=== What you will do ===
Keep only those lines of the records that include the string "picture".

=== Extracted information ===
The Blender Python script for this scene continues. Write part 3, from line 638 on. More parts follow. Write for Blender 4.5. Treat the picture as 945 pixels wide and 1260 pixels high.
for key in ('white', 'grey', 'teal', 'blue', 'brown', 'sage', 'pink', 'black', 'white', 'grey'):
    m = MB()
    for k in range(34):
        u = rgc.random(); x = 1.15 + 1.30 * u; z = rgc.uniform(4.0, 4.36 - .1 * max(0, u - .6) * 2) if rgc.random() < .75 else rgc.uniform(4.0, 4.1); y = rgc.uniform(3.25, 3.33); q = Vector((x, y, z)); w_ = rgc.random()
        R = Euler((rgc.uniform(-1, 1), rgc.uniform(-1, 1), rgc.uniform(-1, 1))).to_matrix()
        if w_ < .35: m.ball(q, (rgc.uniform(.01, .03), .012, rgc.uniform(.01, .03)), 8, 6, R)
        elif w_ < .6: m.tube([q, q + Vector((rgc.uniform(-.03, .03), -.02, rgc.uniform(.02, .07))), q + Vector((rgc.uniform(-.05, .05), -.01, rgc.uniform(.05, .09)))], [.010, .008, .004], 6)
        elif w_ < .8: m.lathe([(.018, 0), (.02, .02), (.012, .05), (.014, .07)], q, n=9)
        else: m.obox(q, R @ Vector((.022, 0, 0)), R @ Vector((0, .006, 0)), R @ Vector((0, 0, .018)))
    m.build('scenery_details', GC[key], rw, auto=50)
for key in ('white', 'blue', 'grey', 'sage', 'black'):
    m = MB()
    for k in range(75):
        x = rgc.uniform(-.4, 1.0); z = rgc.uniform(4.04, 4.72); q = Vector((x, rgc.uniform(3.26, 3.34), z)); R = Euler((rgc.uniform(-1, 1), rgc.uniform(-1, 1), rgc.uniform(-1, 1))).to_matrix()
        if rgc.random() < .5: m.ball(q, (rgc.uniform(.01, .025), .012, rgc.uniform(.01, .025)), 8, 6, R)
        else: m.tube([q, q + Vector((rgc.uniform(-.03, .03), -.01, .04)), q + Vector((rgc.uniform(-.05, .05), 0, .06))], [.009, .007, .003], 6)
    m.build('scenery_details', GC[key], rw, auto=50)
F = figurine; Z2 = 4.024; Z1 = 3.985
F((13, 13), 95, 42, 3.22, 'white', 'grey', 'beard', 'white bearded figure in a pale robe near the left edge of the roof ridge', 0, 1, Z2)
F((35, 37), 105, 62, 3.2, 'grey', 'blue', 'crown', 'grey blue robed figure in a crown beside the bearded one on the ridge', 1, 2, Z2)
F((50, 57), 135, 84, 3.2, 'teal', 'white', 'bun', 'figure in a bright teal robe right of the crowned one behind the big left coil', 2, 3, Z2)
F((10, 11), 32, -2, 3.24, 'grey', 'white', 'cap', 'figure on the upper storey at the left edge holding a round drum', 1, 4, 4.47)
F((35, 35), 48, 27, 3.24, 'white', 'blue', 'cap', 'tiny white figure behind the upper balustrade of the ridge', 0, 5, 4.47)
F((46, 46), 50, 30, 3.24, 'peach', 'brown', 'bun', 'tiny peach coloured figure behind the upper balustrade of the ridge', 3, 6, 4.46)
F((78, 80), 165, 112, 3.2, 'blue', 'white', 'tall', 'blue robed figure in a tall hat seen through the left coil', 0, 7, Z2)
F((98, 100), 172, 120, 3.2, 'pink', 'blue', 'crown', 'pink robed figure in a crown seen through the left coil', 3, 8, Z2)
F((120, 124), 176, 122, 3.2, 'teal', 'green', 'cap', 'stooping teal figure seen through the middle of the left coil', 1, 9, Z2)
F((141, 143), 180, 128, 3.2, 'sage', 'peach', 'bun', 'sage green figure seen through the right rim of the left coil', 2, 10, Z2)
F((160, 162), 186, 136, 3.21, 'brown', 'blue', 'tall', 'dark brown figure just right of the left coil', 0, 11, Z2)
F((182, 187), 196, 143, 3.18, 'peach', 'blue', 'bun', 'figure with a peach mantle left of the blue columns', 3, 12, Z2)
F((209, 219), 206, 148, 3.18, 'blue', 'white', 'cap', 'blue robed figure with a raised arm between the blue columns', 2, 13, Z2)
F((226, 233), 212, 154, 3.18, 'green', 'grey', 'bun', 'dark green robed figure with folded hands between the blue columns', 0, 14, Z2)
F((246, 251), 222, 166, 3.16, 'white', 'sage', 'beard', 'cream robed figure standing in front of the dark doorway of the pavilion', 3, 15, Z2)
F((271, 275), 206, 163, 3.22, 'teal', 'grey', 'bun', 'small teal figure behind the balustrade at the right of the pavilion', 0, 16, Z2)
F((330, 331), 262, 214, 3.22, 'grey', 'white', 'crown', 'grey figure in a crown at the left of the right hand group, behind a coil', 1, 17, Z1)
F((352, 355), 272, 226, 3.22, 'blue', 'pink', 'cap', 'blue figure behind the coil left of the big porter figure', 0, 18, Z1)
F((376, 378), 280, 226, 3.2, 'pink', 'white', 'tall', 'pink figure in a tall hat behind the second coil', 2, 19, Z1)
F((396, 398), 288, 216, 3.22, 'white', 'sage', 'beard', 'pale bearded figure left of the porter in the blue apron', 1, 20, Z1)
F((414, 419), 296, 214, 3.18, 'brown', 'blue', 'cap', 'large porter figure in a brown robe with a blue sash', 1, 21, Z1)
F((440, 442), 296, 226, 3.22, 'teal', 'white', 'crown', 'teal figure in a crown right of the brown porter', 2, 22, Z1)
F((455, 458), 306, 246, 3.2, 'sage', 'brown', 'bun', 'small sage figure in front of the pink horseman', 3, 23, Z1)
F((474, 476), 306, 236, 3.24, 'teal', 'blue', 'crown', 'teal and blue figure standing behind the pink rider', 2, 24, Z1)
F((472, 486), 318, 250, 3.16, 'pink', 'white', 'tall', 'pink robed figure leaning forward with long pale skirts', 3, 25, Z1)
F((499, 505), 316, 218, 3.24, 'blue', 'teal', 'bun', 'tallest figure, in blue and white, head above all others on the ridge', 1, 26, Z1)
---
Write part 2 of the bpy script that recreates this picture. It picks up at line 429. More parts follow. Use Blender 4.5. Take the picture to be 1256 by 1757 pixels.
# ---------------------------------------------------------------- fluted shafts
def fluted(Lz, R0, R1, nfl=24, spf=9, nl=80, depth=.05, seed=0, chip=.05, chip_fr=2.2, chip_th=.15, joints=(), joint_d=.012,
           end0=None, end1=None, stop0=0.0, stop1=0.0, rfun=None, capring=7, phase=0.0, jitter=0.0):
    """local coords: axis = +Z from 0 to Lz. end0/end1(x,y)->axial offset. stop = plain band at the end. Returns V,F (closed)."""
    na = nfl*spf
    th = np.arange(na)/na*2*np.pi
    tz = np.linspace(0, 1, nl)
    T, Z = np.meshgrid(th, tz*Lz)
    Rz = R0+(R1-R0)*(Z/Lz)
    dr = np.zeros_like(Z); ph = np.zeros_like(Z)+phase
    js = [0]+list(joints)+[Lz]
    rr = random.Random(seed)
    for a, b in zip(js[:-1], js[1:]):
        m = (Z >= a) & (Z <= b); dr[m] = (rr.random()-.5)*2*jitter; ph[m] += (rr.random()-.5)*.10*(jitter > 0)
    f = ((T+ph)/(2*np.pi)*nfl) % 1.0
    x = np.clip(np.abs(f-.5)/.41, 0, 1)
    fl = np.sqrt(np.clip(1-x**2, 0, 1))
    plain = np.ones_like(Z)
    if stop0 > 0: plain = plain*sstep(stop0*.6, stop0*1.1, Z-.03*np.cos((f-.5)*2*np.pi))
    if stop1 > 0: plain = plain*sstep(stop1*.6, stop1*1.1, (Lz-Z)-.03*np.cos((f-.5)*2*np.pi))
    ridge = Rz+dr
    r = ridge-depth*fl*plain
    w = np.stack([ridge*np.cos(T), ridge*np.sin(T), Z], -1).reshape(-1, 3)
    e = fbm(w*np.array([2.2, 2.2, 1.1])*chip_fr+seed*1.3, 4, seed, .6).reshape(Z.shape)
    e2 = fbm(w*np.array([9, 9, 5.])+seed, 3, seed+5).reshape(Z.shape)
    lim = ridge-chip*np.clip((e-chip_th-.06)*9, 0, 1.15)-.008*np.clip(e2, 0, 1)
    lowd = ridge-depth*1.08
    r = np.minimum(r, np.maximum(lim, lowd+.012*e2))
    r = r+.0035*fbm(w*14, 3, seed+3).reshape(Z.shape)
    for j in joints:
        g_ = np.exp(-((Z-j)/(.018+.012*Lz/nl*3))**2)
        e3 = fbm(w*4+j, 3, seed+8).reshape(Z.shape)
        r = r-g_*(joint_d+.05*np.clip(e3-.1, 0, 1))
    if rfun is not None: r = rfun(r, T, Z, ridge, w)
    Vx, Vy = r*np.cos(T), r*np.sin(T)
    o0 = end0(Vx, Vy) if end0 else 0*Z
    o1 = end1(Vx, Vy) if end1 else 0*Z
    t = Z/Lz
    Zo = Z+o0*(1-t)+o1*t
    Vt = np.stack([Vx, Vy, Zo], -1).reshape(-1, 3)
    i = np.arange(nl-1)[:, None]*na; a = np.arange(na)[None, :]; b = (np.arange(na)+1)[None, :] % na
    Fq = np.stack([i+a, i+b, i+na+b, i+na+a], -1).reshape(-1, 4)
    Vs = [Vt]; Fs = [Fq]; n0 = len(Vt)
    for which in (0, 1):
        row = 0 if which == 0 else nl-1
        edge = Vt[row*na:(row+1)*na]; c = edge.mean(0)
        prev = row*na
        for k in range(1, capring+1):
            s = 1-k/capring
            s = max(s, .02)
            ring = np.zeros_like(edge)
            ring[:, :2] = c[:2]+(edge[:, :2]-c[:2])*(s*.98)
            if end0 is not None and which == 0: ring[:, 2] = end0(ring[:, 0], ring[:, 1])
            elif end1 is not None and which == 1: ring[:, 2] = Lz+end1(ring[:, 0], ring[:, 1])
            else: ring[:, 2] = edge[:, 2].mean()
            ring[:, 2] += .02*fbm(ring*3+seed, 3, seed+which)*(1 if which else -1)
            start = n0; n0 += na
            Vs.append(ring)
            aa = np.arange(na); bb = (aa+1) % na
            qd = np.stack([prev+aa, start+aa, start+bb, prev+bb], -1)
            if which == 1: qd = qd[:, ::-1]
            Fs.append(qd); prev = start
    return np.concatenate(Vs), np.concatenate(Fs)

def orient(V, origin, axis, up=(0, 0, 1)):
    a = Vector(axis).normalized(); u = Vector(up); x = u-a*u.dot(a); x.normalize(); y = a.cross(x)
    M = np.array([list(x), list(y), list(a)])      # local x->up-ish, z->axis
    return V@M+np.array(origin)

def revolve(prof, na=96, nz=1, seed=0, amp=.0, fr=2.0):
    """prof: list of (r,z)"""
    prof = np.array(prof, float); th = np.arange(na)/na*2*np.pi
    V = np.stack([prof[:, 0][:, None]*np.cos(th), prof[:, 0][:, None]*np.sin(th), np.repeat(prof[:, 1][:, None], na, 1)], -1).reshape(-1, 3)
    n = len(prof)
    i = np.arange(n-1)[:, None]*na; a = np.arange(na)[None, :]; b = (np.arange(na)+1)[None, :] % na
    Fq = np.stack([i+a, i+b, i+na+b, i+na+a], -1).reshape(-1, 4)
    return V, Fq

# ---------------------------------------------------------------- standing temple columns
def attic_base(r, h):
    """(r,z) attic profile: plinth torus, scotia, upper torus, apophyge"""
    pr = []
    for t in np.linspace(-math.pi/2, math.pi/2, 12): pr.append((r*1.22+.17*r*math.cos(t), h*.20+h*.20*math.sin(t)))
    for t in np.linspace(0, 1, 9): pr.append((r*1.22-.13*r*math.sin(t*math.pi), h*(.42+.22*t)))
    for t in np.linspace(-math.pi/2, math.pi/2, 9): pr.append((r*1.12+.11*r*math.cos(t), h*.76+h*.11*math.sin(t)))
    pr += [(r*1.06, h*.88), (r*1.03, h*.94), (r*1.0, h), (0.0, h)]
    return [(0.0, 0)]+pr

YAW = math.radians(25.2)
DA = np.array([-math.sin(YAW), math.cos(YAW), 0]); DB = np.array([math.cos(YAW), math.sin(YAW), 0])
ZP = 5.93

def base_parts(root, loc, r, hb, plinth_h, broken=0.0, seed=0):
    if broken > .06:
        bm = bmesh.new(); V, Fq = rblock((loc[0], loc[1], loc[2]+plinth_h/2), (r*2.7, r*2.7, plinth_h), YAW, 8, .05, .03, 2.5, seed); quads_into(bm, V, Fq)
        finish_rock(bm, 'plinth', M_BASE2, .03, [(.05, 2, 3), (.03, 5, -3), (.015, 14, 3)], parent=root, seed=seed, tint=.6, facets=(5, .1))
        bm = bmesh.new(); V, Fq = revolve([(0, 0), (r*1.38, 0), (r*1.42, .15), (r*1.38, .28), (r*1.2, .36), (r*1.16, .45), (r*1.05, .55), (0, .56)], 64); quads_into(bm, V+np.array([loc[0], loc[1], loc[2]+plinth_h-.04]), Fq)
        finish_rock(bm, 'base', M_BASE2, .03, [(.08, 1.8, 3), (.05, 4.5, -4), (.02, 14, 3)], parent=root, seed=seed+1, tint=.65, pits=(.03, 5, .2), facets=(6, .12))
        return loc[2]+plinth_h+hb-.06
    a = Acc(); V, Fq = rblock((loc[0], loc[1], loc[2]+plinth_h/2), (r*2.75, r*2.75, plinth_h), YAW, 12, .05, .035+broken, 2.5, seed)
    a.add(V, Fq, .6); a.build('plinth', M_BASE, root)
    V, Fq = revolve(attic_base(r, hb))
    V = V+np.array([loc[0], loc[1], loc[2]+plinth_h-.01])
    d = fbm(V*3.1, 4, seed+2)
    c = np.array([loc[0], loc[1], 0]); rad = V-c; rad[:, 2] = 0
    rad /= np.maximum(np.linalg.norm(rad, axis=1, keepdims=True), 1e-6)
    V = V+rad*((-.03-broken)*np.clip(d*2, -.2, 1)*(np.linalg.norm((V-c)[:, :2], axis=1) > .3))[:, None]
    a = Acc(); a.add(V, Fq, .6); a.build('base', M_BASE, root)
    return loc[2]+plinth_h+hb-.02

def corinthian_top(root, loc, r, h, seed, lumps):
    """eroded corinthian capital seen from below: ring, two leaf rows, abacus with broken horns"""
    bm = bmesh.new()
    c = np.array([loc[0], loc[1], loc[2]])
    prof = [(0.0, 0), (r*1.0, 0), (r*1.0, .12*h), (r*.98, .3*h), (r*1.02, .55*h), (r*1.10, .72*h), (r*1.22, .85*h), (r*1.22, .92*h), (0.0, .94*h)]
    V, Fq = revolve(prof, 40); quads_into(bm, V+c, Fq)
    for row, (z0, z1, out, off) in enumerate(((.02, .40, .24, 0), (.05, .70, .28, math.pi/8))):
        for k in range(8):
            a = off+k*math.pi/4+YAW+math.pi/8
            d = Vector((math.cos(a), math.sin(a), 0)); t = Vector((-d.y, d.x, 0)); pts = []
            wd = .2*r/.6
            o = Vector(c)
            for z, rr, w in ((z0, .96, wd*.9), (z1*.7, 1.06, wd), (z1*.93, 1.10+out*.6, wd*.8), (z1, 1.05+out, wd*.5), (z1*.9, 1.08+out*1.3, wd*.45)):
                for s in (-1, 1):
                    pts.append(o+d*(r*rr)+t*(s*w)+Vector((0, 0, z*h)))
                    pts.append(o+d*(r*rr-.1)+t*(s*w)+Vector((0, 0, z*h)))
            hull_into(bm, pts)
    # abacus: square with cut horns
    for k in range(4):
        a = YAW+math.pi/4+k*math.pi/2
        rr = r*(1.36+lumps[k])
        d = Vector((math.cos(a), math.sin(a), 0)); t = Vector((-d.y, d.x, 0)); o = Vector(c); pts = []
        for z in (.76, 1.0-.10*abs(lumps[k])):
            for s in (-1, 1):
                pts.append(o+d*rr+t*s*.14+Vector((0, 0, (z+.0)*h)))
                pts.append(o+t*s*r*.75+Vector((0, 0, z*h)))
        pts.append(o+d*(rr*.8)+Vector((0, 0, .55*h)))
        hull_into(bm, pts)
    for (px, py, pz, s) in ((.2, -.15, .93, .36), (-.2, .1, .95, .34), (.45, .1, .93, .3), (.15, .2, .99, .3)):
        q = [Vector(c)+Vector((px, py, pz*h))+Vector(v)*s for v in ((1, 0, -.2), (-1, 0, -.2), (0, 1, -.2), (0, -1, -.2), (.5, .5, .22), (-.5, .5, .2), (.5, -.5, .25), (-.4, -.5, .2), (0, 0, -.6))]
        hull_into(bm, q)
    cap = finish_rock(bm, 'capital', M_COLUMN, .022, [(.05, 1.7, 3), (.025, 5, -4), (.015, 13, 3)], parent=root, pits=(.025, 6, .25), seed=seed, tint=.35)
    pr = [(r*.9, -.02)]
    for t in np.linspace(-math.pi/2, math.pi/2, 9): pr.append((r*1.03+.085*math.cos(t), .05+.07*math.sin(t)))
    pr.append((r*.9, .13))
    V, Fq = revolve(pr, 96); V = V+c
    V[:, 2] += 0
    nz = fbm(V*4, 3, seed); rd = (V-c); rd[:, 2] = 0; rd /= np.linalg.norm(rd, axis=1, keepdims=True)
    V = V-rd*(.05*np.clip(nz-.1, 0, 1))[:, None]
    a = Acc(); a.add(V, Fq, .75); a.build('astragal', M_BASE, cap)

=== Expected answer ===
The Blender Python script for this scene continues. Write part 3, from line 638 on. More parts follow. Write for Blender 4.5. Treat the picture as 945 pixels wide and 1260 pixels high.
Write part 2 of the bpy script that recreates this picture. It picks up at line 429. More parts follow. Use Blender 4.5. Take the picture to be 1256 by 1757 pixels.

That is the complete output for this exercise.